Fŏrdämning, you may not be surprised to find out, was a Swedish fanzine, albeit one written in perfect English. Better than perfect, even, in that there’s nothing stilted nor dumbed-down in the least, the way some English-language fanzines emanating from the European continent have often been (and listen, if I tried to attempt a fanzine or even a paragraph in Swedish or any other language, it would easily be the worst thing you’d never read). 

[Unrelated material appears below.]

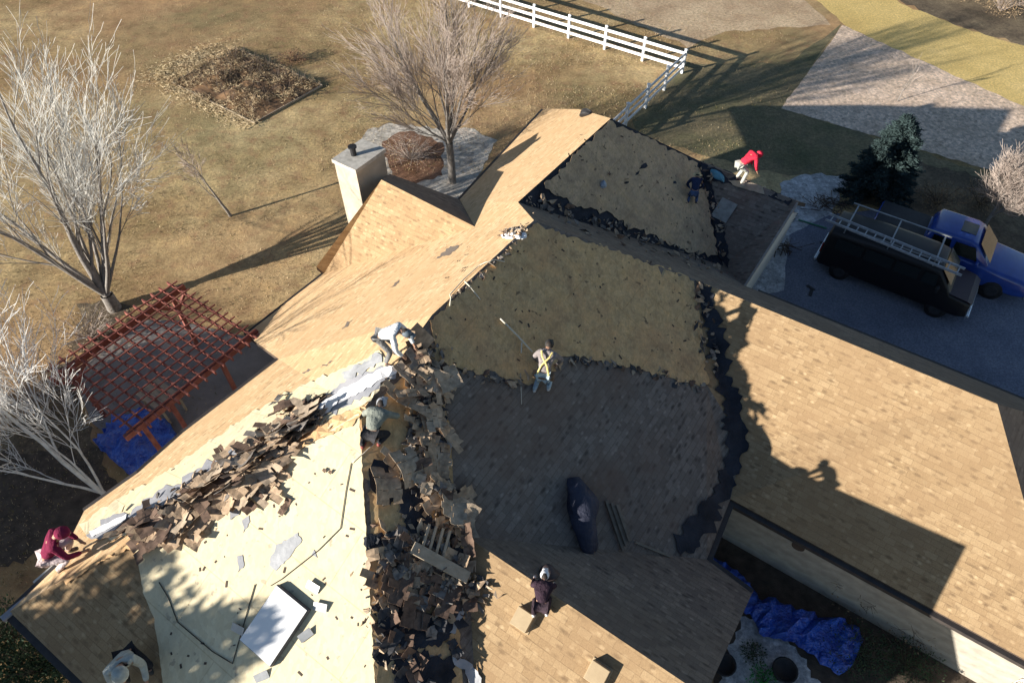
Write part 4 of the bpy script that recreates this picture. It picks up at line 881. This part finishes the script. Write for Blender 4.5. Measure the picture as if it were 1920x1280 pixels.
# evergreens at the bottom left: their shadow lies on the roof and lawn
pt = V(['O'], 215, 1180); sx = Vector((sdir.x, sdir.y, 0))
def broad(p, zc, r3, n, seed, label):
    root = empty('evergreen_tree', p); root['rooted'] = 1; tag(root, label, 'tree'); rn = random.Random(seed)
    tk = MB(); tk.tube([p, p+Vector((0,0,zc)), p+Vector((0,0,zc+r3[2]*.8))], [.2,.12,.03], 8); tk.build('trunk', M['bark'], root, True)
    cr = MB(); foliage(cr, (p.x, p.y, zc), r3, n, rn, .12, .34); cr.build('crown', M['leaf'], root)
broad(Vector((pt.x, pt.y, 0)) - sx*11.0 + Vector((0,-1.2,0)), 5.0, (3.4,3.4,3.9), 36000, 33, 'tall evergreen close to the lower left corner of the house')
broad(at(50, 930) - sx*13, 3.8, (4.6,4.6,3.0), 26000, 34, 'broad evergreen outside the left edge shading the lawn')

def shrub(name, px, py, r, h, n, seed, label, mat, twig=True, leaf=(.03,.08), z=0, group=None, nst=26, tmat=None):
    p = at(px, py, z); root = empty(name, p); root['rooted'] = 1; tag(root, label, 'shrub', group); rn = random.Random(seed)
    st_ = MB()
    for k in range(nst):
        q = rn.random()*6.283; e = p+Vector((math.cos(q)*r*rn.uniform(.3,1), math.sin(q)*r*rn.uniform(.3,1), h*rn.uniform(.6,1.05))); m_ = p.lerp(e,.5)+Vector((rn.gauss(0,.05),rn.gauss(0,.05),.1*h))
        st_.tube([p, m_, e], [.014,.009,.004], 3, cap=False)
        for j in range(3):
            e2 = e+Vector((rn.gauss(0,.2)*r, rn.gauss(0,.2)*r, rn.gauss(.05,.12)*h)); st_.tube([m_.lerp(e,.4+.2*j), e2], [.006,.003], 3, cap=False)
    st_.build('stems', tmat or M['dark_twig'], root)
    if n:
        lf = MB(); foliage(lf, (p.x,p.y,p.z+h*.5), (r,r,h*.55), n, rn, *leaf); lf.build('foliage', mat, root)
    return root
shrub('shrub', 1755, 385, 1.0, .9, 1500, 41, 'low brown shrub in the shaded bed right of the spruce', M['deadleaf'])
shrub('shrub', 1835, 385, 1.1, .9, 1300, 42, 'brown twiggy shrub behind the blue pickup roof', M['deadleaf'])
shrub('shrub', 1590, 1120, .75, 1.0, 160, 43, 'bare dark shrub spreading in front of the garage wall, upper one', M['deadleaf'], nst=18)
shrub('shrub', 1705, 1195, .75, 1.0, 160, 44, 'bare dark shrub spreading in front of the garage wall, lower one', M['deadleaf'], nst=18)
shrub('shrub', 1875, 22, 1.6, 1.5, 2500, 45, 'purple-brown bare hedge shrub at the top right corner', M['deadleaf'], nst=60, tmat=M['twig_brown'])
shrub('shrub', 1800, -5, 1.4, 1.1, 1800, 46, 'brown shrub left of the top right hedge', M['deadleaf'], nst=40, tmat=M['twig_brown'])
shrub('shrub', 1850, -22, .9, .8, 1500, 47, 'small yellow-green shrub at the top right edge', M['olive'])
shrub('shrub', 1955, 5, .9, .8, 1500, 48, 'yellow-green shrub cut by the right edge of the picture', M['olive'])
shrub('shrub', 770, 300, 1.4, .8, 500, 49, 'brown bare bush inside the ring of pale stone chips', M['deadleaf'], nst=80, tmat=M['twig_brown'])
shrub('shrub', 60, 760, 1.9, 1.3, 1600, 50, 'tangled bare undergrowth left of the pergola', M['deadleaf'], nst=90, tmat=M['twig_brown'])
shrub('shrub', 170, 640, 1.2, 1.0, 900, 51, 'brown brush at the foot of the large bare tree', M['deadleaf'], nst=60, tmat=M['twig_brown'])
shrub('shrub', 550, 115, .9, .5, 900, 52, 'rusty brown brush beyond the garden bed', M['mulch'], nst=24, tmat=M['dark_twig'])
for k, (x, y, r_, h_) in enumerate([(30,1215,1.0,1.6),(95,1262,.8,1.3),(-20,1290,1.2,2.0)]):
    shrub('evergreen_shrub', x, y, r_, h_, 2600, 60+k, ['dark green conifer bush directly below the lower left eave', 'dark green bush beside the hip at the bottom left', 'dark green bush cut by the bottom left corner'][k], M['leaf'], leaf=(.05,.12))
shrub('shrub', 1440, 470, .35, .45, 500, 66, 'small dark green bush at the foot of the small gable wall', M['leaf'], nst=8)
shrub('shrub', 1478, 408, .3, .3, 400, 67, 'little green bush near the back of the van', M['leaf'], nst=6)
# low hedge along the driveway side of the garage
hp = MB(); hr = random.Random(5); hroot = empty('hedge', W(18.2,-1.5,0)); hroot['rooted'] = 1; tag(hroot, 'dark low hedge along the garage beside the driveway', 'hedge')
for k in range(5000):
    a1 = 18.15+hr.gauss(0,.28); b1 = hr.uniform(-2.6, 2.3); z_ = abs(hr.gauss(.35,.25)); p = W(a1,b1,min(z_,.8)); o1 = Vector((hr.gauss(0,1),hr.gauss(0,1),hr.gauss(.4,1))).normalized(); sd = o1.orthogonal().normalized(); hp.add([p-sd*.03,p+sd*.03,p+o1*.09],[(0,1,2)])
hp.build('foliage', M['needle'], hroot)

# ---------------------------------------------------------------- garden bed
bed = empty('garden_bed', at(450,165)); bed['rooted'] = 1; tag(bed, 'weathered timber raised bed full of dead brush on the open grass', 'garden bed')
c4 = [(22.9,-35.1),(22.7,-28.0),(18.1,-28.2),(18.3,-34.9)]
for i in range(4):
    p, q = c4[i], c4[(i+1)%4]; mb = MB(); mb.bar(W(*p,.05), W(*q,.05), .05, .10); bevel(mb.build('timber_edge', M['timber'], bed), .01)
dm = MB(); gn = 26
for i in range(gn+1):
    for j in range(gn+1):
        a1 = 18.2+4.6*i/gn; b1 = -35+6.9*j/gn; dm.v.append(W(a1, b1, .06+.55*max(0, noise.noise(Vector((a1*.8,b1*.8,3)))+.3+.25*noise.noise(Vector((a1*3,b1*3,5))))*math.sin(math.pi*i/gn)*math.sin(math.pi*j/gn)))
for i in range(gn):
    for j in range(gn): q_ = i*(gn+1)+j; dm.f.append((q_, q_+1, q_+gn+2, q_+gn+1)); dm.m.append(0)
dm.build('soil', noisy('rusty_soil', (.05,.035,.03), (.34,.20,.10), 1.1, bs=.8), bed)
br1 = MB(); br2 = MB(); rn = random.Random(77)
for k in range(9500):
    a1 = rn.uniform(18.1,22.9); b1 = rn.uniform(-35.4,-28.2)
    if noise.noise(Vector((a1*1.1,b1*1.1,9)))+.12 < 0 and b1 > -34: continue
    hgt = .12+1.0*max(0, noise.noise(Vector((a1*.8,b1*.8,3)))+.35)*math.sin(math.pi*(a1-18.2)/4.6)
    p = W(a1,b1,rn.uniform(.08,max(.12,hgt))); o1 = Vector((rn.gauss(0,1),rn.gauss(0,1),rn.gauss(.3,.6))).normalized(); sd = o1.orthogonal().normalized(); L = rn.uniform(.10,.34)
    (br1 if rn.random() < .6 else br2).add([p-sd*.012,p+sd*.012,p+o1*L],[(0,1,2)])
br1.build('dead_brush', M['deadleaf'], bed)
st2 = MB()
for k in range(260):
    a1 = rn.uniform(18.6,22.5); b1 = rn.uniform(-34.5,-28.6); p = W(a1,b1,.2); st2.tube([p, p+Vector((rn.gauss(0,.22),rn.gauss(0,.22),rn.uniform(.3,.8)))], [.014,.005], 3, cap=False)
st2.build('dead_stalks', M['dark_twig'], bed); br2.build('straw', M['straw'], bed)
# straw spilled round the bed
ss = MB()
for k in range(3600):
    t = rn.random(); b1 = -36.2+rn.gauss(0,.55) if t < .5 else rn.uniform(-35,-28); a1 = 20+rn.gauss(0,1.3) if t < .5 else 17.9+rn.gauss(0,.3)
    p = W(a1,b1,rn.uniform(.01,.14)); o1 = Vector((rn.gauss(0,1),rn.gauss(0,1),rn.gauss(.1,.3))).normalized(); sd = o1.orthogonal().normalized(); ss.add([p-sd*.012,p+sd*.012,p+o1*rn.uniform(.08,.24)],[(0,1,2)])
tag(ss.build('straw_litter', M['straw']), 'pale straw spilled around the garden bed', 'straw', kind='stuff')
# grass tufts all over the open ground
gt = MB(); gt2 = MB(); gt3 = MB()
for k in range(42000):
    x = rn.uniform(-20,1260) if rn.random() < .8 else rn.uniform(1000,1500); y = rn.uniform(-20,1100) if x < 600 else rn.uniform(-20,330)
    p = at(x, y)
    a1, b1 = ab(p)
    if b1 > -15.2 and a1 < 21 and x < 1000: continue
    if noise.noise(p*.35) < -.25: continue
    o1 = Vector((rn.gauss(0,.7),rn.gauss(0,.7),1)).normalized(); sd = Vector((rn.gauss(0,1),rn.gauss(0,1),0)).normalized(); L = rn.uniform(.04,.11)
    rn.choice((gt,gt2,gt3)).add([p-sd*.014,p+sd*.014,p+o1*L],[(0,1,2)])
gl_ = MB(); tag(gt.build('grass_tufts', M['straw']), 'straw coloured grass tufts', 'grass', kind='stuff'); tag(gt2.build('grass_tufts', M['deadleaf']), 'brown grass tufts', 'grass', kind='stuff'); tag(gt3.build('grass_tufts', noisy('olive_blade', (.12,.12,.04), (.26,.22,.09), 4, bs=0)), 'olive grass tufts', 'grass', kind='stuff')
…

From his perch in Gothenburg, Andersson celebrated his collector obsessions, yet in a manner not at all redolent of the stench that can often emanate from the mania of collecting. Fŏrdämning #11 opens with an essay about a beautiful year at his local record store in which a nameless collector has unloaded an insane collection of Fŏrdämning-approved gems: New Zealand 90s lathe cuts; Majora 45s; the Siltbreeze back catalog; Flying Nun rarities; Urinals and Fall singles, Twisted Village records and so much more. The essay is about how Andersson and his pals frolic in the abundance and in their amazement at their own good fortune. It’s the stuff dreams are made of – no seriously, my dreams. You can actually read the piece here.

This intro serves as a prelude to an issue that focuses on micro-labels of the past, including Bill Meyer’s Roof Bolt, Mike Trouchon’s gyttja, and two noisy tape labels I wasn’t familiar with: Thalamos and Vigilante. Roof Bolt was a terrific – and terrifically unsung – 1990s American  label focused on New Zealand that put out fantastic Alastair Galbraith, Roy Montgomery and Terminals records, along with the only 45 ever from Brown Velvet Couch, a total high-water mark of the NZ underground. Andersson also carries on his back-page column about lathe-cut records “Speaker Crackle In The Garden”, which this time focuses on Sandoz Lab Technicians. In the reviews section, there are the exact reviews that turned me on to Stefan Christensen and Blue Chemise. A top-drawer issue all around.

You should also know, if you don’t already, that Andersson is the fella behind the I Dischi Del Barone, Fördämning Arkiv and Discreet Music labels. He’s been on a hell of a run the past decade.